For those who worried what Trump’s election meant about the public’s foreign policy attitudes, the polls provide a degree of solace. After a year in the White House with all the advantages conferred by his office and the bully pulpit, Donald Trump has utterly failed to increase support for the America First vision. Not only that, public confidence in Trump to manage international affairs has eroded significantly. 

At the same time, the fact that even this much support exists in the United States for the illiberal, counterproductive, and dangerous policies espoused by Trump signals to political leaders that public support is not a given. It also reveals that traditional justifications for American foreign policy no longer command such widespread support.
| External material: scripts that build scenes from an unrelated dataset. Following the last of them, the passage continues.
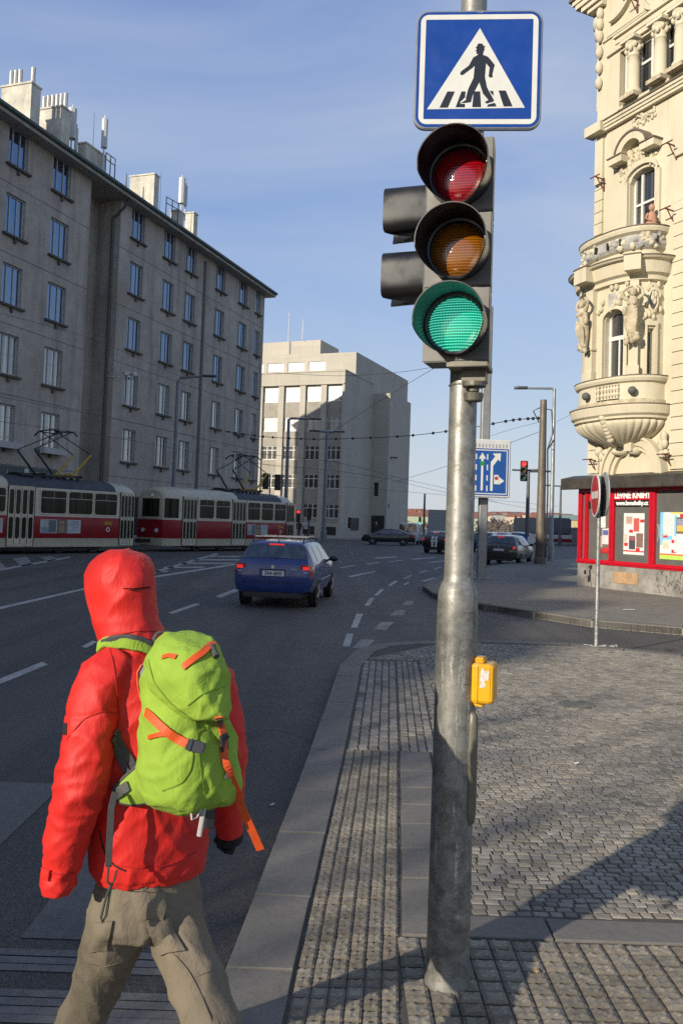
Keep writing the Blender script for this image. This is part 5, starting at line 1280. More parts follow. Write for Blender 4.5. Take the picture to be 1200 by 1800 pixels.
# ---------------------------------------------------------------- masts, lamps, signals
DKP = M('dark_pole_paint', (.10,.105,.11), .55, .2, var=.2); BLP = M('bluegrey_pole', (.19,.205,.225), .5, .2, var=.2); RUSTP = M('weathered_mast', (.17,.145,.115), .6, .35, var=.35, scale=1.5, streak=True)
LMPM = M('lamp_head_dark', (.06,.062,.065), .5); LGL = M('lamp_glass', (.5,.5,.48), .3, var=0)
def lamp(nm, label, base, ptop, arms, r0, r1, mat, cat='street lamp', hd=.7, group=None):
    t = thing(nm, label, cat, tuple(base), group=group); top = V((base.x, base.y, ptop))
    m_ = MB(); m_.tube([base, base+V((0,0,.9)), base+V((0,0,.95)), top], [r0*1.3,r0*1.3,r0,r1], 12); m_.build('pole', mat, t, world=True, smooth=40)
    for (dx, dy, dz) in arms:
        e = top+V((dx,dy,dz)); m_ = MB(); m_.tube([top-V((0,0,.15)), top+V((dx*.08,dy*.08,dz*.5)), e], [r1*.9,r1*.8,r1*.7], 8); m_.build('arm', mat, t, world=True, smooth=40)
        d = V((dx,dy,0)).normalized(); m_ = MB(); sdw = V((-d.y,d.x,0))
        m_.rings([[e+d*(u*hd)+sdw*(w*k_)+V((0,0,h)) for w, h in ((-.13,.0),(-.10,.10),(.10,.10),(.13,.0),(.08,-.06),(-.08,-.06))] for u, k_ in ((-.05,.4),(.15,.9),(.7,1.0),(1,.5))], 0, True)
        h = m_.build('lamp_head', LMPM, t, world=True, bevel=.01)
    return t
b = G(967, 986); z = AT(973, 683, b.y).z; e = AT(937, 683, b.y)
lamp('street_lamp', 'tall slim grey street lamp with one long arm beside the brown catenary mast', b, z, [(e.x-b.x-.3, .2, .0)], .13, .08, GALV2)
b = G(948, 991); mt = thing('catenary_mast', 'thick weathered brown catenary mast carrying the tram wires and a red signal', 'mast', tuple(b))
z = AT(957, 703, b.y).z; m_ = MB(); m_.tube([b, b+V((0,0,.25)), b+V((0,0,.3)), b+V((0,0,z))], [.30,.30,.24,.16], 12); m_.build('pole', RUSTP, mt, world=True, smooth=40)
m_ = MB(); m_.tube([b+V((.25,-.1,.3)), b+V((.28,-.1,3.5)), b+V((.24,-.05,5.6)), b+V((.55,-.05,6.1))], .035, 6); m_.tube([b+V((-.2,0,z*.86)), b+V((-.5,0,z*.93)), b+V((-.2,0,z*.95)), b+V((.4,0,z*.94)), b+V((.5,0,z*.80)), b+V((.25,0,z*.7))], .03, 6)
m_.build('cable', M('black_cable', (.02,.02,.02), .6, var=0), mt, world=True)
MASTTOP = V((b.x, b.y, AT(950,735,b.y).z))
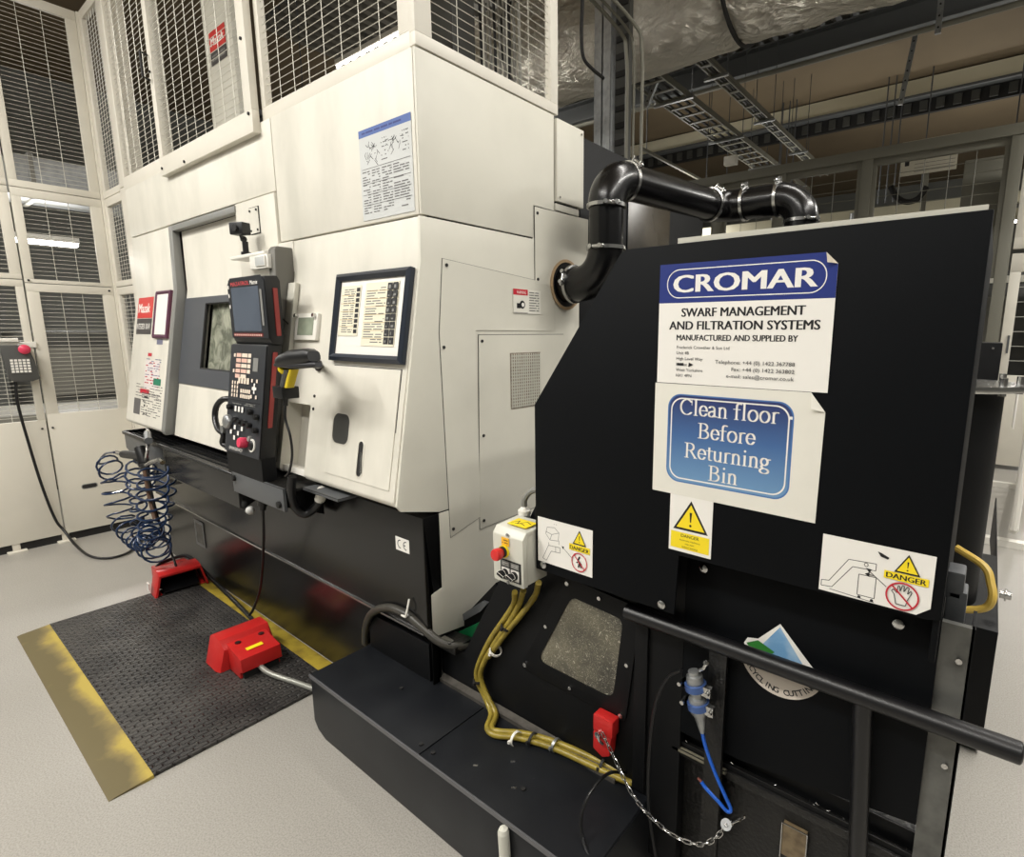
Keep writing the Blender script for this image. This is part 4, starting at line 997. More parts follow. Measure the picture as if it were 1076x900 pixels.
def tri(s,cx,y,w,h,t=.1):
    s.poly([(cx-w/2,y),(cx+w/2,y),(cx,y+h)],ink); k=.80; s.poly([(cx-w/2*k+.0,y+h*.075),(cx+w/2*k,y+h*.075),(cx,y+h*(.075+k*.99)-h*.0)],yel)
    s.poly([(cx-w*.035,y+h*.62),(cx+w*.035,y+h*.62),(cx+w*.015,y+h*.30),(cx-w*.015,y+h*.30)],ink); s.disc(cx,y+h*.19,w*.035,ink,12)
s=Sheet(.107,.137,paper); tri(s,.054,.054,.088,.074); s.rect(.005,.008,.102,.048,yel); s.text('DANGER',.054,.037,.0075,ink,width=.045,align='C',bold=.02)
s.text('Automatic machinery',.054,.028,.0042,ink,align='C'); s.text('may start',.054,.020,.0042,ink,align='C'); s.text('without warning',.054,.012,.0042,ink,align='C')
s.build('warning_sign',hood,(-.5715,YH+.0003,1.0425),(1,0,0),(0,0,1),'white label with a yellow warning triangle over DANGER')
def prohib(s,cx,cy,r,inner=None):
    if inner: inner()
    s.ring(cx,cy,r,r*.11,inkr); a=.707*r*.95; s.line((cx-a,cy+a),(cx+a,cy-a),r*.11,inkr)
s=Sheet(.193,.133,paper); t_=.0013
s.path([(.03,.088),(.045,.072),(.075,.076),(.078,.1),(.062,.112),(.035,.108)],t_,inkg,True); s.path([(.03,.094),(.052,.09),(.078,.1)],t_,inkg); s.line((.052,.09),(.045,.072),t_,inkg)
s.path([(.018,.012),(.04,.055),(.082,.058),(.082,.042),(.05,.04),(.032,.008)],t_,inkg,True); s.path([(.066,.04),(.066,.058)],t_,inkg); s.path([(.04,.064),(.042,.056)],t_,inkg); s.path([(.078,.066),(.078,.078)],t_,inkg)
s.text('<  >',.06,.12,.005,inkg)
s.line((.092,.062),(.125,.038),t_,ink); s.poly([(.088,.065),(.097,.064),(.093,.057)],ink)
tri(s,.15,.082,.046,.042); s.rect(.115,.063,.185,.081,yel); s.text('DANGER',.15,.066,.0105,ink,width=.064,align='C',bold=.04)
def fig():
    s.path([(.147,.018),(.15,.03),(.146,.04),(.152,.05)],.004,ink); s.path([(.14,.03),(.15,.036),(.158,.028)],.003,ink); s.path([(.150,.03),(.157,.018)],.003,ink)
prohib(s,.15,.033,.027,fig)
s.build('danger_label',hood,(-.989,YH,.902),(1,0,0),(0,0,1),'white DANGER label with a prohibition ring and lifting diagram')
s=Sheet(.191,.118,paper,poly=[(0,0),(.170,0),(.191,.018),(.191,.118),(0,.118)])
s.path([(.004,.022),(.018,.024),(.05,.077),(.098,.080),(.098,.066),(.058,.064),(.024,.012),(.004,.010)],t_,ink,True); s.ring(.081,.074,.004,.0012,ink,12)
s.path([(.07,.010),(.07,.052),(.100,.053),(.100,.010)],t_,ink,True); s.line((.02,.007),(.10,.002),t_,inkg); s.disc(.074,.006,.003,ink,10); s.disc(.096,.005,.003,ink,10)
s.line((.083,.066),(.118,.040),t_,ink); s.poly([(.081,.068),(.092,.067),(.087,.060)],ink); s.line((.082,.056),(.096,.056),t_,ink); s.poly([(.080,.056),(.088,.061),(.088,.051)],ink)
s.poly([(.098,.106),(.105,.104),(.118,.098),(.116,.094),(.104,.097)],ink)
tri(s,.149,.074,.042,.038); s.rect(.112,.058,.184,.073,yel); s.text('DANGER',.148,.0605,.010,ink,width=.064,align='C',bold=.04)
def hand():
    s.path([(.136,.012),(.132,.03),(.127,.036),(.130,.040),(.136,.034),(.137,.048),(.140,.048),(.141,.038),(.144,.051),(.147,.050),(.147,.039),(.152,.050),(.155,.048),(.153,.036),(.158,.043),(.160,.040),(.154,.024),(.152,.012)],.0014,ink,True)
prohib(s,.145,.029,.0275,hand)
s.build('danger_label',hood,(-.231,YH,1.041),(1,0,0),(0,0,1),'white DANGER label with a crossed-out hand and conveyor diagram')
# recycling sticker on the skirt
s=Sheet(.2,.17,None); cx,cy=.10,.085
s.poly([(cx+.098*math.cos(math.radians(a)),cy+.0+.098*math.sin(math.radians(a))) for a in range(200,341,7)],mat('sticker_beige',(200,190,178),.4))
s.poly([(.045,.098),(.02,.075),(.012,.092),(.02,.108),(.045,.114),(.093,.168),(.148,.11),(.178,.080),(.178,.062),(.10,.06)],paper)
s.poly([(.052,.098),(.093,.160),(.150,.085),(.16,.065),(.06,.070)],mat('drop_blue',(110,156,196),.35,col2=(180,205,222),nscale=14))
s.poly([(.018,.094),(.045,.11),(.085,.094),(.070,.078),(.05,.086),(.026,.084)],green)
s.poly([(.125,.072),(.15,.088),(.172,.074),(.172,.060),(.13,.058)],green)
s.arctext('RECYCLING CUTTINGS',cx,cy,.083,203,337,.0135,ink,.02)
s.build('recycling_sticker',t,(-.415,1.199,.728),(1,0,0),(0,0,1),'round sticker of a blue drop with green arrows')

# ================================================================ CONTROL BOX on the conveyor
t=thing('control_box','small pale grey control box with a red stop button, left of the black hood','control box',(-1.06,1.12,.83))
b=MB(); b.box((-1.118,1.085,.828),(-1.004,1.175,.985),greyp); b.build('enclosure',t,bevel=.004)
b=MB(); b.prism([(1.068,.826),(1.066,.972),(1.082,.992),(1.175,.996),(1.175,.985),(1.087,.98),(1.087,.826)],'x',-1.121,-1.001,greyp); b.build('lid',t,'front cover',bevel=.003)
b=MB(); b.box((-1.15,1.172,.83),(-1.118,1.176,.98),galv); b.build('mounting_plate',t)
b=MB(); b.box((-1.09,1.0655,.838),(-1.010,1.068,.900),gasket); 
b.build('switch_plate',t); sp=t.children[-1] if False else bpy.data.objects['switch_plate']
for i,x in enumerate((-1.085,-1.048)):
    s=Sheet(.032,.016,mgrey); s.scribble(.004,.003,.028,.013,2,.0015,paper,.9,i); s.build('legend',sp,(x,1.0652,.880),(1,0,0),(0,0,1))
    b=MB(); b.box((x,1.064,.843),(x+.032,1.0655,.876),paper); b.cyl((x+.016,1.064,.860),(x+.016,1.052,.860),.013,plast,20); b.box((x+.003,1.040,.855),(x+.029,1.053,.865),plast,Matrix.Translation((x+.016,0,.86))@Matrix.Rotation(.35,4,'Y')@Matrix.Translation((-x-.016,0,-.86)))
    b.build('rotary_switch',t,bevel=.001)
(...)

To ensure that Trump’s combination of nativism and isolationism does not become the doctrine of the future, the United States will need other leaders to articulate a new foreign policy vision that acknowledges public concerns while doing a better job of explaining how and why the nation must engage the rest of the world.

This will not be an easy task. Globalization, automation, populism, and other powerful trends that are reshaping both international and domestic politics will not relent any time soon. To the extent that these forces help explain both Trump’s success and public attitudes, we should expect continued debate and division over the future of American foreign policy. If responsible politicians do not address these issues, Americans worried about economic competition from other nations or concerned about terrorism, immigration, and the influence of other cultures on their way of life may continue to look to leaders like Trump for answers.